Cavaco parece ser um daqueles crentes que em fim de vida se tornam devotos fervorosos como se estivessem a juntar pontos para entrarem no céu. Parece acreditar que há um céu e que por ainda não ter nascido ninguém mais honesto do que ele tem lugar reservado num condomínio de luxo com vista para Portugal. Daí poderá ver os seus descendentes enfrentar a vida tranquilamente com o que herdaram nos negócios do avô e com os lucros gerados pelo Meo Arena, um bom negócio feito graças a um governo liberal e generoso.
Só que o que Cavaco não irá ver é um provo a recordá-lo como um grande primeiro-ministro e muito menos como um presidente competente. Vão recordá-lo como um político matreiro que sempre deu grande importância à sua imagem e que governou um país como se fosse um quintal do barrocal do Algarve. Um político de vistas curtas, que estragou uma democracia ao criar uma classe de corruptos, esbanjando os recursos que afluíram da CEE em obras da treta para inaugurar em vésperas de eleições e em esquemas de falsa formação profissional.
Agora corre contra o tempo, tenta branquear os erros do passado, como quando recusou uma pensão a Salgueiro Maia ao mesmo tempo que a atribuía a um agente da PIDE-DGS, mal chegou a Belém correu a Santarém homenagear o capitão de Abril, como se com esse gesto o país esquecesse o que tinha feito. Cavaco não preside para o país mas sim para gerir a sua imagem, não fala a pensar no país mas sim na eventualidade de no futuro precisar de recorrer ao que disse ou escreveu para ser ilibado de responsabilidades.
Como primeiro-ministro acabou por falhar, convencido de que os portugueses não o escolheriam para presidente se o PSD estivesse no governo fez a Fernando Nogueira o que não se faz a um adversário, só lhe faltou pedir aos eleitores para que não votassem no seu sucessor. Mas nada ganhou com isso, acabou por perder as eleições contra Jorge Sampaio. Isso custou-lhe dez anos de existência sem mordomias, tempo em que ainda teve sucesso com o famoso negócio das acções da SLN. Durante esse tempo ainda tirou o tapete a Santana Lopes mas nunca assumiu que era ao então primeiro-ministro que se dirigia quando falou em má moeda.
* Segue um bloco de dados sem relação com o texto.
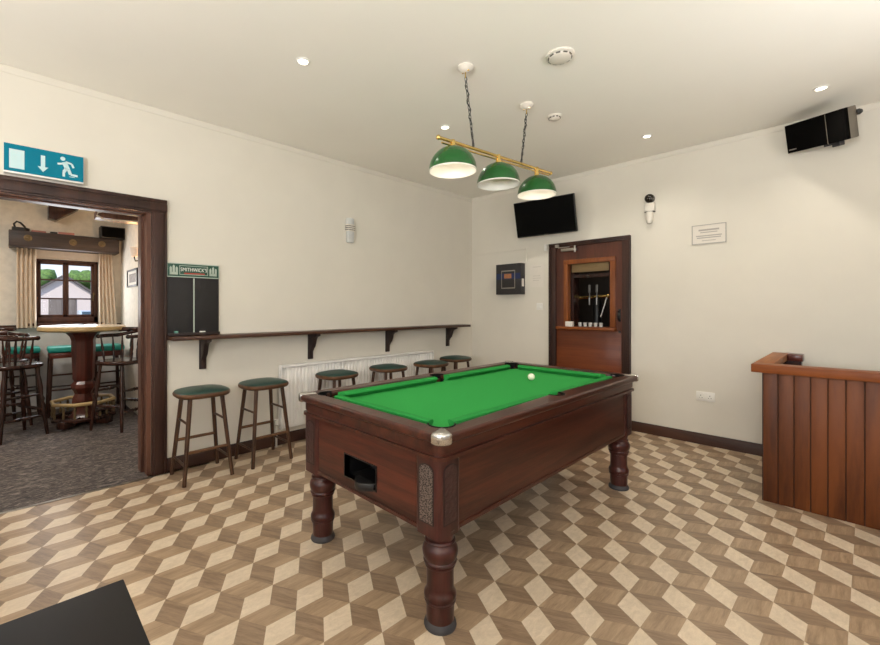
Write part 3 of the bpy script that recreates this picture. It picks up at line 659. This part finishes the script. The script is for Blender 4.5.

Se o fim do mandato de primeiro-ministro foi o desprezo dos eleitores, o fim do mandato na presidência não vai ser melhor. Cavaco já sabe como vai terminar o seu mandato, ou dará posse ao governo que derrubou para chegar a primeiro-ministro, ou dará posse ao governo que ajudou a derrubar no seu segundo mandato, quando achou que podia ser presidente e primeiro-ministro. Se Seguro sobreviver dará posse a um governo de bloco central, se António Costa conseguir a liderança do PS Cavaco poderá sofrer a humilhação de ter de dar posse a um governo de maioria absoluta dirigido por aquele que era o número dois de Sócrates.
Em qualquer dos casos Cavaco terá um fim triste, fim que merece depois de tanta prepotência enquanto primeiro-ministro, e de incompetência em Belém. Cavaco arrastar-se-á até ao fim de um mandato paupérrimo, que não deixará saudades à democracia portuguesa, um mandato durante o qual Cavaco liderou a direita na conquista do poder, aproveitando-se de uma crise externa que pôs a nu o seu falhanço como primeiro-ministro.